» TASK INSTRUCTIONS
Without including the pictures, copy out every line below.
>>>
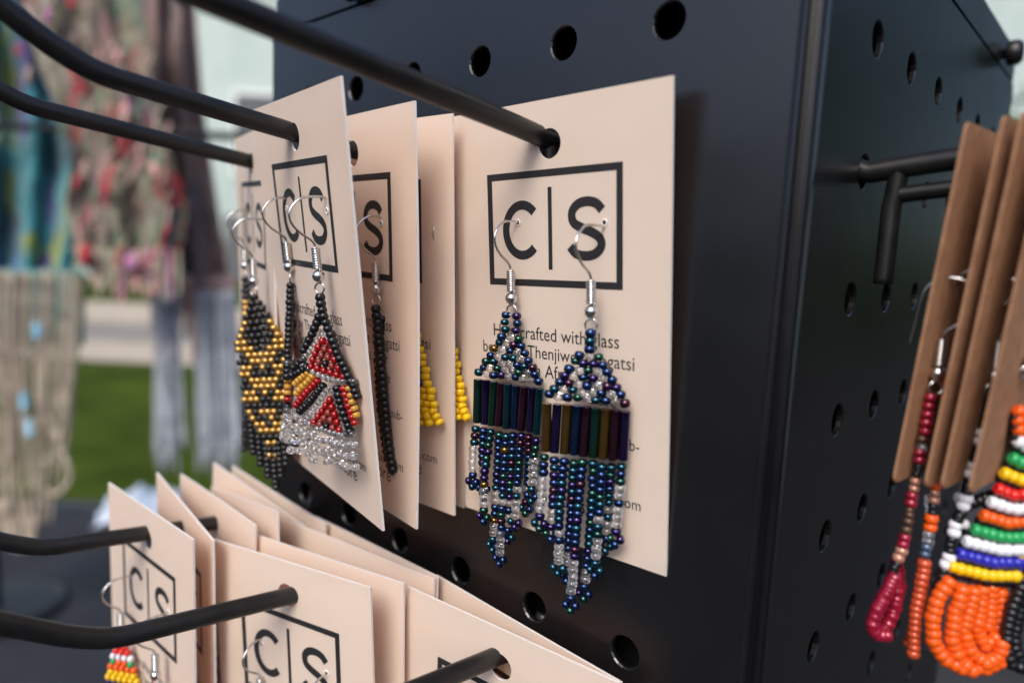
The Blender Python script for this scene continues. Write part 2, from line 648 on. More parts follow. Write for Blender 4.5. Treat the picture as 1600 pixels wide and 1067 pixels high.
CARDS = {
    'A': ([-0.8062, 0.9462, 0.1934, 1.03, 3.6, -1.8], .004, 'pale pink card holding blue fringe earrings, nearest the tower corner'),
    'B1': ([-1.2393, 0.7065, 0.2024, -10.74, 7.31, 1.2], .0, 'pale pink card holding red, black and white fan earrings'),
    'B2': ([-1.2334, 0.8316, 0.1876, -7.8, 2.68, 0.88], .010, 'pale pink card with black strand earring, second in the upper stack'),
    'B3': ([-1.2482, 0.8911, 0.1813, 3.19, 3.09, -0.12], .0, 'pale pink card with yellow bead earring, third in the upper stack'),
    'B4': ([-1.2560, 0.944, 0.1829, 1.5, 3.6, 1.6], .004, 'rearmost pale pink card of the upper stack, behind the yellow earring'),
    'C1': ([-1.6746, 0.8386, 0.1921, -16.97, 2.01, 2.76], .0, 'farthest pale pink card in the upper row, with gold and black earrings'),
    'E1': ([-1.6804, 0.5812, -0.7074, 1.85, 0.19, 0.25], .0, 'pale pink card at far left of the lower row with colourful striped earrings'),
    'E2': ([-1.6848, 0.6634, -0.7141, -6.97, 0.94, 2.4], .0, 'second pale pink card on the far left lower hook, edge turned sideways'),
    'E3': ([-1.689, 0.7465, -0.7214, -2.82, -1.0, -0.51], -.010, 'third pale pink card on the far left lower hook, hole showing'),
    'E4': ([-1.6629, 0.81, -0.7327, -6.3, -0.14, -9.5], -.016, 'tilted fourth pale pink card on the far left lower hook'),
    'E5': ([-1.6834, 0.86, -0.7366, 4.0, 1.6, 8.2], .0, 'fifth pale pink card on the far left lower hook, corner standing up'),
    'E6': ([-1.6832, 0.905, -0.7417, 1.36, 1.0, 4.12], .004, 'rearmost pale pink card on the far left lower hook'),
    'D1': ([-1.2739, 0.7142, -0.7384, 11.75, 0.76, -3.2], .0, 'front pale pink card on the middle lower hook, logo showing at the bottom'),
    'D2': ([-1.2721, 0.7878, -0.7466, 12.42, -0.03, -1.13], .004, 'second pale pink card on the middle lower hook'),
    'D3': ([-1.2724, 0.8858, -0.7573, 7.46, -0.03, -0.23], .0, 'third pale pink card on the middle lower hook'),
    'D4': ([-1.2756, 0.9296, -0.7612, -0.27, -0.02, -1.54], -.006, 'rearmost pale pink card on the middle lower hook'),
    'F1': ([-0.8161, 0.8939, -0.7654, 7.71, 1.38, 1.42], .0, 'front pale pink card at the bottom edge nearest the corner'),
    'F2': ([-0.8323, 0.952, -0.7804, 0.21, 0.22, 2.3], .004, 'rear pale pink card at the bottom edge nearest the corner'),
}
CM = {}
CROOT = {}
for k, (pose, bend, lab) in CARDS.items():
    CM[k] = card_matrix(pose)
    root = thing('earring_card', lab, 'card', group='printed earring cards')
    root.matrix_world = CM[k]
    CROOT[k] = root
    for n, me in card_meshes(bend):
        obj(n, me, root)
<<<
» SOLUTION
The Blender Python script for this scene continues. Write part 2, from line 648 on. More parts follow. Write for Blender 4.5. Treat the picture as 1600 pixels wide and 1067 pixels high.
CARDS = {
    'A': ([-0.8062, 0.9462, 0.1934, 1.03, 3.6, -1.8], .004, 'pale pink card holding blue fringe earrings, nearest the tower corner'),
    'B1': ([-1.2393, 0.7065, 0.2024, -10.74, 7.31, 1.2], .0, 'pale pink card holding red, black and white fan earrings'),
    'B2': ([-1.2334, 0.8316, 0.1876, -7.8, 2.68, 0.88], .010, 'pale pink card with black strand earring, second in the upper stack'),
    'B3': ([-1.2482, 0.8911, 0.1813, 3.19, 3.09, -0.12], .0, 'pale pink card with yellow bead earring, third in the upper stack'),
    'B4': ([-1.2560, 0.944, 0.1829, 1.5, 3.6, 1.6], .004, 'rearmost pale pink card of the upper stack, behind the yellow earring'),
    'C1': ([-1.6746, 0.8386, 0.1921, -16.97, 2.01, 2.76], .0, 'farthest pale pink card in the upper row, with gold and black earrings'),
    'E1': ([-1.6804, 0.5812, -0.7074, 1.85, 0.19, 0.25], .0, 'pale pink card at far left of the lower row with colourful striped earrings'),
    'E2': ([-1.6848, 0.6634, -0.7141, -6.97, 0.94, 2.4], .0, 'second pale pink card on the far left lower hook, edge turned sideways'),
    'E3': ([-1.689, 0.7465, -0.7214, -2.82, -1.0, -0.51], -.010, 'third pale pink card on the far left lower hook, hole showing'),
    'E4': ([-1.6629, 0.81, -0.7327, -6.3, -0.14, -9.5], -.016, 'tilted fourth pale pink card on the far left lower hook'),
    'E5': ([-1.6834, 0.86, -0.7366, 4.0, 1.6, 8.2], .0, 'fifth pale pink card on the far left lower hook, corner standing up'),
    'E6': ([-1.6832, 0.905, -0.7417, 1.36, 1.0, 4.12], .004, 'rearmost pale pink card on the far left lower hook'),
    'D1': ([-1.2739, 0.7142, -0.7384, 11.75, 0.76, -3.2], .0, 'front pale pink card on the middle lower hook, logo showing at the bottom'),
    'D2': ([-1.2721, 0.7878, -0.7466, 12.42, -0.03, -1.13], .004, 'second pale pink card on the middle lower hook'),
    'D3': ([-1.2724, 0.8858, -0.7573, 7.46, -0.03, -0.23], .0, 'third pale pink card on the middle lower hook'),
    'D4': ([-1.2756, 0.9296, -0.7612, -0.27, -0.02, -1.54], -.006, 'rearmost pale pink card on the middle lower hook'),
    'F1': ([-0.8161, 0.8939, -0.7654, 7.71, 1.38, 1.42], .0, 'front pale pink card at the bottom edge nearest the corner'),
    'F2': ([-0.8323, 0.952, -0.7804, 0.21, 0.22, 2.3], .004, 'rear pale pink card at the bottom edge nearest the corner'),
}
CM = {}
CROOT = {}
for k, (pose, bend, lab) in CARDS.items():
    CM[k] = card_matrix(pose)
    root = thing('earring_card', lab, 'card', group='printed earring cards')
    root.matrix_world = CM[k]
    CROOT[k] = root
    for n, me in card_meshes(bend):
        obj(n, me, root)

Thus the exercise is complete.